There’s a particular kind of media moment that stays with me.

A woman appears on screen—well put together, confident, polished. She’s intelligent. The visuals show equations, academic environments, a sense of discipline and intellect. You’re led to believe the focus will be on her achievements, her mind, the path she’s taken.

And then, quietly, the message shifts.

What began as a story about intelligence becomes a promotion for beauty. The narrative folds back on itself until the central takeaway is no longer her mind, but her appearance.

It’s not that beauty and intelligence are in conflict. They aren’t. Beauty can be an art form. Expression matters. There’s nothing inherently wrong with celebrating aesthetics.

But there is something worth examining in how often the conversation returns to beauty as the final destination—especially when a story begins somewhere else entirely.

Because this isn’t an isolated moment.

We see it across media: women are shown as capable, intelligent, accomplished—only for the narrative to eventually settle back into thinness, attractiveness, or desirability. The framing may change over time, but the structure often remains the same. No matter the era, the underlying message seems to shift back toward a familiar idea: that a woman’s appearance is one of the most important things about her.

It’s a pattern that raises a question.

What does it say about value when intelligence is introduced, but beauty is where the conversation ends?

This is especially striking when you compare it to how men are portrayed. Men are certainly not immune to being judged on appearance, but their achievements are more often allowed to stand on their own. A man can be an expert, a leader, a scientist—and the conversation tends to remain there. His credibility isn’t as frequently redirected back toward how he looks.

With women, the framing often works differently. The message can begin with intellect, but it is often pulled back toward appearance in a way that subtly reshapes the entire narrative.

Even public figures who are clearly operating at the highest levels—lawyers, academics, professionals shaping global conversations—are still asked to account for what they’re wearing, as if that is part of their primary significance. It creates a quiet but persistent expectation: that women must hold both competence and aesthetic awareness at the same time, and that the latter will always be a part of how they are received.

That expectation isn’t always overt. Sometimes it shows up in subtle ways. Sometimes it shows up in something that looks like celebration, but carries an underlying shift in focus.

And maybe that’s why these moments can feel so jarring.

Because when a narrative begins by showing a woman as intelligent—when it highlights her work, her mind, her accomplishments—and then redirects attention back to her appearance, it can feel like something is being quietly undone.

Not intentionally. Not maliciously. But consistently enough that it becomes noticeable.

And for me, that’s where it becomes personal.

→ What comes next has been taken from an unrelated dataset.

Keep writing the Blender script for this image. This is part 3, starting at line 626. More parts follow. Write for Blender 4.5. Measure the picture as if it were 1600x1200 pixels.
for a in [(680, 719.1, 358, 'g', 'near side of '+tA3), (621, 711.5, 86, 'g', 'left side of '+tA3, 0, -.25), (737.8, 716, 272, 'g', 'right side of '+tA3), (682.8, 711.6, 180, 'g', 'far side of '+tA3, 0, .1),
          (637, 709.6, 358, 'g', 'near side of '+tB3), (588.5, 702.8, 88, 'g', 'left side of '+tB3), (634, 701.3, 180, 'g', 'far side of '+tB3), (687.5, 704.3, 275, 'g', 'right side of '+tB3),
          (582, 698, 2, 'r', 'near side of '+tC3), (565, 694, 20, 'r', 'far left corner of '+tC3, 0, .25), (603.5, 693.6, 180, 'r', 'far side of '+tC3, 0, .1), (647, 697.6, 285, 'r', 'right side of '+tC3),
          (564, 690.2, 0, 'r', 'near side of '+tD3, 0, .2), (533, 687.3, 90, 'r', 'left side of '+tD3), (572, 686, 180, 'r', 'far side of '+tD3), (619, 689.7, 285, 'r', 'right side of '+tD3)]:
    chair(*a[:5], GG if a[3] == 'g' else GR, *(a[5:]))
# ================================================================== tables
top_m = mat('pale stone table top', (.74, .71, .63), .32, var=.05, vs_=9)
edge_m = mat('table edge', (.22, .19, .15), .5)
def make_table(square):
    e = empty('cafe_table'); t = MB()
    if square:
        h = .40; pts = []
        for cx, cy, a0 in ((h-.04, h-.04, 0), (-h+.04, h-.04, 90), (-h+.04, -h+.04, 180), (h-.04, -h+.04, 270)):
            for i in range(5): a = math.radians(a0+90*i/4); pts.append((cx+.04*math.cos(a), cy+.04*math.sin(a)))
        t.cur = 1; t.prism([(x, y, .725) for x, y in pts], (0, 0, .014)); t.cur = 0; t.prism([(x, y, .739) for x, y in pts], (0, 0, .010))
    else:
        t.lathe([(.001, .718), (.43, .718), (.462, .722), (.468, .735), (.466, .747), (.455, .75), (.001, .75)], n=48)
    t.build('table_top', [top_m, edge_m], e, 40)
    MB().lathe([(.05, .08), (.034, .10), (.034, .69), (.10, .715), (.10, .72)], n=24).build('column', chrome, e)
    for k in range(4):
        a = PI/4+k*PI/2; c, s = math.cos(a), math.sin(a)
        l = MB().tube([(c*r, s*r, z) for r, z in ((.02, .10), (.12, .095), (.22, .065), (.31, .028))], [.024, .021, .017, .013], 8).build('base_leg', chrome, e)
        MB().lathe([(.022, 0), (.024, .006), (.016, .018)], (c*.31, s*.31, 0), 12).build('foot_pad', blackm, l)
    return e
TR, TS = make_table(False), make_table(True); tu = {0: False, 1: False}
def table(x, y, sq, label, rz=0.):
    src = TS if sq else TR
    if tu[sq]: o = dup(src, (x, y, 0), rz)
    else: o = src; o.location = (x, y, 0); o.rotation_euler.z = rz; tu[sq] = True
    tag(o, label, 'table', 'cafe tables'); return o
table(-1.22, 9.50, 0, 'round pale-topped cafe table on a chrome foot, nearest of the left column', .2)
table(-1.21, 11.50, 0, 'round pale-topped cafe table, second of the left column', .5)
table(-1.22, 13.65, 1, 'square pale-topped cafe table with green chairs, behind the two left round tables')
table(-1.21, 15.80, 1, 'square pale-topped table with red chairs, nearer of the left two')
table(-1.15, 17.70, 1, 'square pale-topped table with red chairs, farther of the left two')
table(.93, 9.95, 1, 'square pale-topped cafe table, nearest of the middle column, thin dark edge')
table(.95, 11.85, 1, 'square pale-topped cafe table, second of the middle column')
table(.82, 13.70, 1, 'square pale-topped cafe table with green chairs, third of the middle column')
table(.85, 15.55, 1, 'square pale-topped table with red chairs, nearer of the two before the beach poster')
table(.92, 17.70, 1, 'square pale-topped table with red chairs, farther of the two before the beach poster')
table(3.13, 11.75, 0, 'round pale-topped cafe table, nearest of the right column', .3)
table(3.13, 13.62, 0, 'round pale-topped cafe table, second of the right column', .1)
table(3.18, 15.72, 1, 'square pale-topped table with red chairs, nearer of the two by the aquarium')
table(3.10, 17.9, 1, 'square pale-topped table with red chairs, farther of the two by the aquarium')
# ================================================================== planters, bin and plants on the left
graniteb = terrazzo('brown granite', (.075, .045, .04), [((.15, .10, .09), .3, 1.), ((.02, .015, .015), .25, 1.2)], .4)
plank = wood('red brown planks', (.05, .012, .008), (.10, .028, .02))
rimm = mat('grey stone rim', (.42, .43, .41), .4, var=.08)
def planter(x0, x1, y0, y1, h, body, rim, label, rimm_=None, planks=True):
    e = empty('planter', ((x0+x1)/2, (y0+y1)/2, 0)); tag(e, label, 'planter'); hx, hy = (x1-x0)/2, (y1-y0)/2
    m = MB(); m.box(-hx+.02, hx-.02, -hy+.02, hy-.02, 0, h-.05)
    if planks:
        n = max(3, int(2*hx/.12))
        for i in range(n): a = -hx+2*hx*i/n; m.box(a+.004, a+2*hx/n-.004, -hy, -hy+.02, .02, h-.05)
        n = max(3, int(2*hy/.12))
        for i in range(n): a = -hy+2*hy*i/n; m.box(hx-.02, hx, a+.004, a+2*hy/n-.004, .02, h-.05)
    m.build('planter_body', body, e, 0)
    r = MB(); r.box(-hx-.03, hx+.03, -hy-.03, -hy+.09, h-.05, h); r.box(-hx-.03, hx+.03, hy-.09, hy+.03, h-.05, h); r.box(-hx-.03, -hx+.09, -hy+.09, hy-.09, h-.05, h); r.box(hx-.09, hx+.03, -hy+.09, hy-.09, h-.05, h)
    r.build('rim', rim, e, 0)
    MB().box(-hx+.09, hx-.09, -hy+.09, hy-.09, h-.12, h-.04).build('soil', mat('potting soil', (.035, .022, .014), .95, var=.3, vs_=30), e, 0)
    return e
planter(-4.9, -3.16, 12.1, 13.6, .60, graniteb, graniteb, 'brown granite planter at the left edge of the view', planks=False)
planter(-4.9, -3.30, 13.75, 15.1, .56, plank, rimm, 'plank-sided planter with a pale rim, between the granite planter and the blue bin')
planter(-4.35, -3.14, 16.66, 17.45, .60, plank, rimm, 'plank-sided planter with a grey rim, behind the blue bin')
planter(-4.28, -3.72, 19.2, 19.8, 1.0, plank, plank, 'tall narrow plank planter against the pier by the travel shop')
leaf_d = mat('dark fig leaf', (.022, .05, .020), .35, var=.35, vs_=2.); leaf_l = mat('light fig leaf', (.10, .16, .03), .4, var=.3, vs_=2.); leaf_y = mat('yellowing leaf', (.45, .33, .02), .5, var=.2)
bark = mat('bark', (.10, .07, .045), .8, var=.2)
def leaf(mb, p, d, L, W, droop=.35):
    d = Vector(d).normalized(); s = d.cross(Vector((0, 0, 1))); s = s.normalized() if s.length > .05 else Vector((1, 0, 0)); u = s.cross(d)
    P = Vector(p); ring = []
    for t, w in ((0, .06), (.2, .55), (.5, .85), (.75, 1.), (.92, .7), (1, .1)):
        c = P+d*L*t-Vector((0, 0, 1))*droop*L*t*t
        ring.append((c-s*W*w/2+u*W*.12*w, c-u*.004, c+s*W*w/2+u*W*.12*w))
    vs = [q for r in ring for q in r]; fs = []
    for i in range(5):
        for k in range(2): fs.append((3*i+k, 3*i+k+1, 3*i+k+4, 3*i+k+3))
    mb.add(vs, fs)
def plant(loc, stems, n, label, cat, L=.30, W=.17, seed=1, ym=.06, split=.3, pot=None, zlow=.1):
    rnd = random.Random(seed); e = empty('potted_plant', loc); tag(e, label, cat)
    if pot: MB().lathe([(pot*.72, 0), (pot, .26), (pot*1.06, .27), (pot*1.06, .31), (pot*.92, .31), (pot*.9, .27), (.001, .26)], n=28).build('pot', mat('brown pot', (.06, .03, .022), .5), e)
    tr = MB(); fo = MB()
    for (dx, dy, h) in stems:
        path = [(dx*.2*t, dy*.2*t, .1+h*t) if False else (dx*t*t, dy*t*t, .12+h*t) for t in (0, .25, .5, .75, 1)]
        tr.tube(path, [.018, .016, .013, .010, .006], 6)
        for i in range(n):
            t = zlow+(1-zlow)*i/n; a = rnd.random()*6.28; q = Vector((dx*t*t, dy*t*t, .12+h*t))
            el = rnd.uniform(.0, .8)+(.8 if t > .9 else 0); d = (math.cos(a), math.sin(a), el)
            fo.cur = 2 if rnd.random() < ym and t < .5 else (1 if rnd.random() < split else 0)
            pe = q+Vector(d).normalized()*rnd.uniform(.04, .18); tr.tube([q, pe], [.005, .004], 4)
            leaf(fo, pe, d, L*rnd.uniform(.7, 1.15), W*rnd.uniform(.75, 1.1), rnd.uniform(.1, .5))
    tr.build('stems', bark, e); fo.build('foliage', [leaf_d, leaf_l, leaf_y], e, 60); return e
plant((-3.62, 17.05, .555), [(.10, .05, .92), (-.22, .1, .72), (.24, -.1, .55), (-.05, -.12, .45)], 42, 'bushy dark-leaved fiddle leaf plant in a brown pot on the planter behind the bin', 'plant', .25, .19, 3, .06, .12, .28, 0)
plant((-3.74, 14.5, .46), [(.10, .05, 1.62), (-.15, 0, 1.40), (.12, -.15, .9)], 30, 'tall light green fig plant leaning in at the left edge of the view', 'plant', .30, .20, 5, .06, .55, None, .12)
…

Because I’ve been in a space where I was primarily seen as “beautiful,” but not always fully recognised for my intelligence in the ways that mattered to others. Intelligence that didn’t always fit neatly into academic performance was overlooked. Not because it wasn’t there, but because it didn’t show up in the way the system expected.

So when I see media reinforce that same pattern—intelligence introduced, but beauty centred—I feel the tension of that experience again.

It’s not a rejection of beauty.

It’s a question about balance.

About what we choose to elevate, and what we quietly return to.

And maybe the deeper question is this:

When we tell stories about women, are we allowing their intelligence to stand on its own—or are we still, in subtle ways, guiding the narrative back to how they look?